The Royal Institute of British Architects (RIBA) has reacted to the government’s new plan to fund the remediation of dangerous cladding and building safety failings.

The government has recently reset its approach to building safety with a plan to protect leaseholders and make wealthy developers and companies pay to fix the cladding crisis.

Secretary of State for Levelling Up Michael Gove announced that no leaseholder living in their own flat should have to pay a penny to fix unsafe cladding.

He has given industry given two months to agree to a financial contributions scheme to fund the new plan, otherwise, if necessary, the government will impose a solution in law.

RIBA President, Simon Allford, says: “This new plan should provide some welcome relief to the many homeowners who have unduly suffered at the hands of our flawed building safety regime – and we welcome that.
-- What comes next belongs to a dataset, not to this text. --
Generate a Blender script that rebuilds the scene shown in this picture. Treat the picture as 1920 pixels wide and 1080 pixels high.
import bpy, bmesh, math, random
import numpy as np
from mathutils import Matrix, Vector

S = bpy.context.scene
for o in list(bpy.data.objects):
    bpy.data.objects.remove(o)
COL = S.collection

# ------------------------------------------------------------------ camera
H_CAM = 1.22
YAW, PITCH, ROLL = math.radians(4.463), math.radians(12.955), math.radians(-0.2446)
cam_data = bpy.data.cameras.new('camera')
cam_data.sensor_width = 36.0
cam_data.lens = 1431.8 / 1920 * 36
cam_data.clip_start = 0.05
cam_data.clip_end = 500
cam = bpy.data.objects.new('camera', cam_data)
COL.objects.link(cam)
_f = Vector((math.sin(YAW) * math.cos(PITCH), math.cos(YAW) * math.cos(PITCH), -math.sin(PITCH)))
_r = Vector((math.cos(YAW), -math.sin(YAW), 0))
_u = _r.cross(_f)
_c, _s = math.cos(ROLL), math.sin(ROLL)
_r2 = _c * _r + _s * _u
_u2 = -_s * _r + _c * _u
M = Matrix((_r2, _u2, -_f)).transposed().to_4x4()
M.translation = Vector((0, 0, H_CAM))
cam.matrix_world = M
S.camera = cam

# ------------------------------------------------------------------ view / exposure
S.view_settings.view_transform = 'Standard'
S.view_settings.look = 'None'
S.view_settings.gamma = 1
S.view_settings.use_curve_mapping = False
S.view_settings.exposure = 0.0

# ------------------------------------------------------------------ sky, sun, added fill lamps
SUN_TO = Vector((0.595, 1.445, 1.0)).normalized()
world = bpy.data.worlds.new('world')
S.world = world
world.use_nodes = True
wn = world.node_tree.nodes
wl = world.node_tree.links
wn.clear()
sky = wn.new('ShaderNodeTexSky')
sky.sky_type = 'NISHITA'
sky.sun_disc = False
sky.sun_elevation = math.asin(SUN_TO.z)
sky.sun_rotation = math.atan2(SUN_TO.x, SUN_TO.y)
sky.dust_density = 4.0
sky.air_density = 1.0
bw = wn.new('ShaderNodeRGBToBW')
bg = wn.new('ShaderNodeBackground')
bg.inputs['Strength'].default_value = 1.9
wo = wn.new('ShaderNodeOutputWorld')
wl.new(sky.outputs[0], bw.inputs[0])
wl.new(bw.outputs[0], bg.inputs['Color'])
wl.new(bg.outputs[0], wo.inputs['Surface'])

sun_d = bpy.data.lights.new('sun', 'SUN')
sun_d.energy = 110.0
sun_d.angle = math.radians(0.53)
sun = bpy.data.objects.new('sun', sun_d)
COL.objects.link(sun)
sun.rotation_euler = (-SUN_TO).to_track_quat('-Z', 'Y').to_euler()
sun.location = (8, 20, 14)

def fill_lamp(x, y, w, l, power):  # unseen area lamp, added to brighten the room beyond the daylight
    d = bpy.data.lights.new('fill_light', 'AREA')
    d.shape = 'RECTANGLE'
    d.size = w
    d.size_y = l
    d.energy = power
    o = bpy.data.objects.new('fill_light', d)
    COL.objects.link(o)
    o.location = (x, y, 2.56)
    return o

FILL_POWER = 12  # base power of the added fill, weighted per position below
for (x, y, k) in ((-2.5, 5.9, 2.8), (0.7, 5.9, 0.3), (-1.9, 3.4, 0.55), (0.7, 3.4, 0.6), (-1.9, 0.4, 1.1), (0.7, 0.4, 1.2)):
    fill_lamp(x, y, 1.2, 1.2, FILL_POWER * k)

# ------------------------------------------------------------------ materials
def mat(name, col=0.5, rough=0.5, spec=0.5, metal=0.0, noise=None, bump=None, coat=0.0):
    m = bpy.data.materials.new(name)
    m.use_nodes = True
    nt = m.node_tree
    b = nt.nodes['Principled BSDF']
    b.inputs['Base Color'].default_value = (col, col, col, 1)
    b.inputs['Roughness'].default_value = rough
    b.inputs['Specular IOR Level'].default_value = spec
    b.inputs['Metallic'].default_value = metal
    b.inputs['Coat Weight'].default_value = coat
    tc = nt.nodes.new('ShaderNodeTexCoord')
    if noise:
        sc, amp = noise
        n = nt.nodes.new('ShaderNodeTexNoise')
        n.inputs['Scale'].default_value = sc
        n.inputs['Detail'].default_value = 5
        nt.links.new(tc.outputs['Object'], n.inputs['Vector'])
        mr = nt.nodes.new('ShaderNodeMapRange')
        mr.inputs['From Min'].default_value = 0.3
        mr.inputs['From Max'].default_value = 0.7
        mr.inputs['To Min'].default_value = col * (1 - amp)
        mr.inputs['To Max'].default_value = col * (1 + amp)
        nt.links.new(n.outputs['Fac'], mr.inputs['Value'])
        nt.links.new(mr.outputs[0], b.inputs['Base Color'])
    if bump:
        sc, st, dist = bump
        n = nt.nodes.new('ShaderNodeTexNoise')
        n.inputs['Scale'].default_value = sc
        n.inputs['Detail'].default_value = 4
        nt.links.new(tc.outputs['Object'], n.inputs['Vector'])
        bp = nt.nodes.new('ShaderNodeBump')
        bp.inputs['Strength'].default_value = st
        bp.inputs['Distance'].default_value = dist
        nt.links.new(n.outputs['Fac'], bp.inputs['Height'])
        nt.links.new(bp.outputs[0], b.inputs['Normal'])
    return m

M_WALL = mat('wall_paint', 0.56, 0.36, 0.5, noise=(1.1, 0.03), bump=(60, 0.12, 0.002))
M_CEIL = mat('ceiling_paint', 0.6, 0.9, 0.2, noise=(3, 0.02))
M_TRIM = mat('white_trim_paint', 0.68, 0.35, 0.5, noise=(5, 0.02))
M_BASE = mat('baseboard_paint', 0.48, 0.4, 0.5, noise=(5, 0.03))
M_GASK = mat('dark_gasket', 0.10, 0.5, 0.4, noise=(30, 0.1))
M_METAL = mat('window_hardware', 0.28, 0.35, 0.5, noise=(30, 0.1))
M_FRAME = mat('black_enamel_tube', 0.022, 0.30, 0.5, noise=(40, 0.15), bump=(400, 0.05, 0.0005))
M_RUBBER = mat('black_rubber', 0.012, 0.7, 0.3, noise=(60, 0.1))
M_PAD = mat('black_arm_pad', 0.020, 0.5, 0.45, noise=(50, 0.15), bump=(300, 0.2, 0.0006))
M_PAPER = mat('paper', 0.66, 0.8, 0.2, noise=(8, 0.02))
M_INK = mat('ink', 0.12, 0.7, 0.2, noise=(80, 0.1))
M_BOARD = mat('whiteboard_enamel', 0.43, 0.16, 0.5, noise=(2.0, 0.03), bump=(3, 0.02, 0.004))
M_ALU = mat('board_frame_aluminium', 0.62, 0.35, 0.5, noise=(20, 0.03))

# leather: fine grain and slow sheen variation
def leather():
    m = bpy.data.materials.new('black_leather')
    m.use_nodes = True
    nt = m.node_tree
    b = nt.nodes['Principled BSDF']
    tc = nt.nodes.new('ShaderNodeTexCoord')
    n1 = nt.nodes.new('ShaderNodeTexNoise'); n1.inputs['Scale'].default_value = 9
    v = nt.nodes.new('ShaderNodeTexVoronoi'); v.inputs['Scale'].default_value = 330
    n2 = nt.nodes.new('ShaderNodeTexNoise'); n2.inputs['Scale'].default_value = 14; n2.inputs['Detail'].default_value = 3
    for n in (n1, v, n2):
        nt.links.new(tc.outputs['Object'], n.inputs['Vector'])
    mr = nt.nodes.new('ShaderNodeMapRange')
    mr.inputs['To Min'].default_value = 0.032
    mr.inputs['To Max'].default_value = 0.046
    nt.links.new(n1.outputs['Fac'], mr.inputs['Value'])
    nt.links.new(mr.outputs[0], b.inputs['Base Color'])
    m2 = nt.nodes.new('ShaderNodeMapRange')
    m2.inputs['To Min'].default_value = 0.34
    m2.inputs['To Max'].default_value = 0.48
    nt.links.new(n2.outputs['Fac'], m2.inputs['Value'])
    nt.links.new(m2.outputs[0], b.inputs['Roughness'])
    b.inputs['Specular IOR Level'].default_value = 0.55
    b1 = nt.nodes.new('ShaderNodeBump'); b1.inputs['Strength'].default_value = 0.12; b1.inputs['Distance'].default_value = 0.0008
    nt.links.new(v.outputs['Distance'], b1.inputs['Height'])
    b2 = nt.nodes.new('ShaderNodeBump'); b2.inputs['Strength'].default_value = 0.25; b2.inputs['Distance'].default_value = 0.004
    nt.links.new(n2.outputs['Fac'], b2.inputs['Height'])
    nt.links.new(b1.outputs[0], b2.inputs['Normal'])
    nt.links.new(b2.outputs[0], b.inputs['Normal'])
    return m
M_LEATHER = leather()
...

“We remain concerned however that the new funding mechanism will not raise enough money to fully address the widespread fire safety or structural defects that exist up and down the country.

“The extension of the Defective Premises Act will also seriously impact the availability of insurance for the entire construction sector, impacting not only architects who are needed to help design remedial works, but also others who have never worked on high-rise housing projects.

“While the new collaborative procurement guidance signals progress, that too will require much stronger government oversight to prove effective, because despite awareness of risks, too many construction projects confuse cost, value and safety.

“To help the construction sector to move forward, the government must, accepting of its role as the regulator that allowed this crisis to arise, devise and enforce a properly funded and sustainable solution.”